The ITAT deletes the Rs 568 crore addition and holds the genuine share premium not taxable under Section 68.
Meetu Kumari | May 8, 2026 |
Share Premium Not Taxable Under Section 68, Rules ITAT
The case pertained to the assessee M/s Aamby Valley Limited for AY 2013-14, wherein the Assessing Officer had made several additions, whereby they treated the share premium amounting to Rs 568 crores received from Sahara group companies as unexplained cash credit under Section 68. They had also rejected the business loss/write-off amounting to Rs. 23.01 crores, besides making TP adjustments regarding the share premium claimed.
The assessee submitted that full documentary proof, including documents like bank account statements, accounts, and records pertaining to the taxpayer/investor companies, had been provided to establish their credentials/identity/genuineness and that share premium is a capital receipt and TP provisions do not apply. Being aggrieved by the additions made, both parties moved the Tribunal.
Issue Raised: Whether transfer pricing provisions apply to share premium received from non-residents?
Tribunal Held: The ITAT Delhi ruled against the revenue’s appeal and partially upheld the assessee’s appeal. The decision held that the addition made under Section 68 on share premium was unwarranted because the assessee had established the identity, creditworthiness, and genuineness of the investors. It explained that a mere high share premium does not suffice for addition, especially where Section 56(2)(viib) was not applicable in the concerned year.
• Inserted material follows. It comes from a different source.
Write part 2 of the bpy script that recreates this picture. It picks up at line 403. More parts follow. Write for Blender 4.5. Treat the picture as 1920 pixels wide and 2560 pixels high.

In regard to business loss, the Tribunal permitted the write-off of Rs 23.01 crore, observing that advances given in the course of business, which prove to be irrecoverable, would constitute business loss regardless of whether such transactions may be classified as bad debts. With respect to the transfer pricing aspect, the Tribunal reaffirmed that issuance of shares being a capital transaction and not constituting any income, TP provisions could not be employed to tax any premium earned on share issuance based on settled legal principles. Therefore, several additions were struck off, while some were partly allowed.